La solution proposée par Cesari dans la feuille
de Grenoble renvoie à ses premières réalisations,
notamment aux figures peintes dans les écoinçons
des voûtes du chœur et de la sacristie de la
chartreuse de San Martino à Naples, encore
empreintes du maniérisme tardif caractéristique
des nombreuses décorations réalisées à Rome
sous le pontificat de Sixte Quint.
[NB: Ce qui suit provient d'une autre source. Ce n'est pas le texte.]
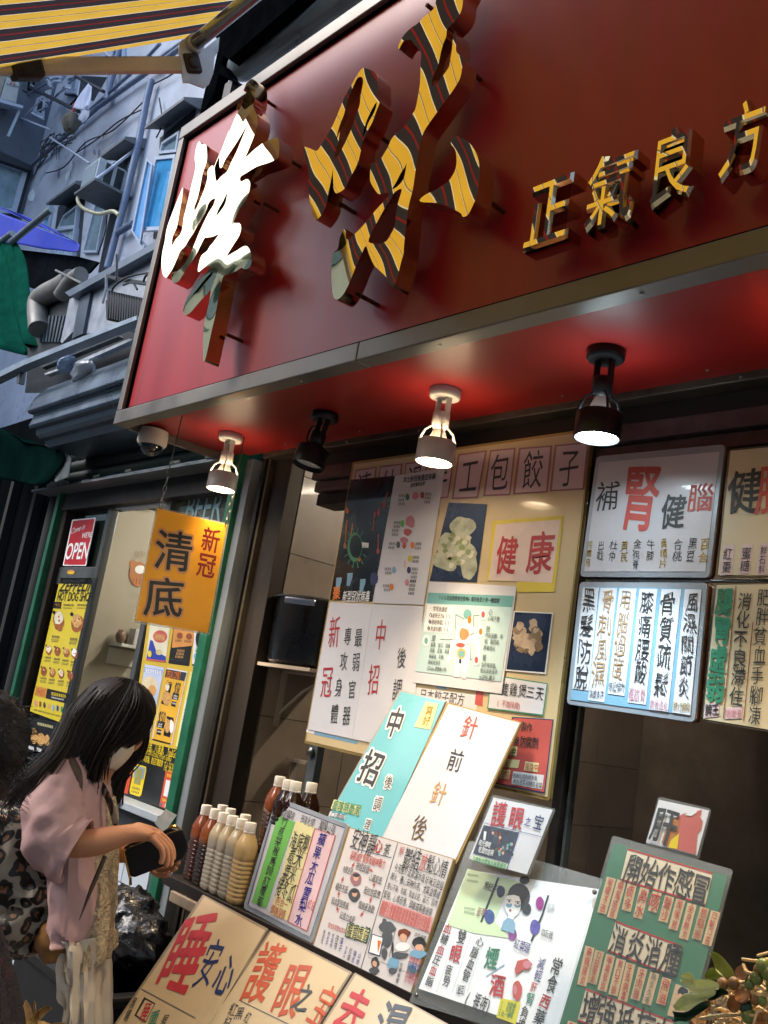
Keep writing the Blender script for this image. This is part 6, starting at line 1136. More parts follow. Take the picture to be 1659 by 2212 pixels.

Giuseppe
Cesari reçut la commande de la décoration de la
chapelle Olgiati en 1587, mais son exécution ne
débuta qu’après son retour de Naples (1591) et,
en ce qui concerne la figure du Moïse, remonte
vraisemblablement à l’année 1595. L’opposition
stylistique entre le dessin de Grenoble, proche
de l’esquisse, et celui de Lille, plus soutenu, illustrent
le rôle joué par le peintre dans le passage
du maniérisme tardif au « classicisme ». C’est à
cette dualité du style du Cavaliere d’Arpino qu’il
faut attribuer le fait que ne lui fut pas octroyée
la reconnaissance par l’histoire de l’art que son
œuvre aurait méritée.
[1] MG 366, MG 913, MG D 2152 et la présente feuille.